Our last stop in this exploration of art installations at the Singapore Biennale will be Fog Sculpture "Noontide", by Fujiko Nakaya, with a lighting design by Takayuki Fujimoto, both of Japan.
This is a huge waterfall-like fog, created by steam emanating from a drain below the Esplanade Bridge. People stop to take pictures of it and kids love getting wet running through it.
So what are those installations, if they are not art? Modern art works are not always created for aesthetic purposes. Sometimes, the artist wants to deliver a message, often a political message. In those works, it is difficult to see a message. Perhaps the creator of Location (6) has a deep concern about the environment and wants to show us the desolate world that would result from industry and pollution running amok.
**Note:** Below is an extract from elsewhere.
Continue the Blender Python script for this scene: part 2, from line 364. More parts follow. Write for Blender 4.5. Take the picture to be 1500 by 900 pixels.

This is the closest the art on display comes to a political message.
But art, in my opinion, should not carry a political message, or any message. The more art wants to tell us something specific, the less it succeeds as art.
Unless we change the definition of "art" in the dictionaries, the works on display at the Biennale are not art. People still associate art with the pursuit of the beautiful, which can be attained only through rigorous training.
Those works are not art, and the artists who produced them did not, in the doing, display any artistic skill.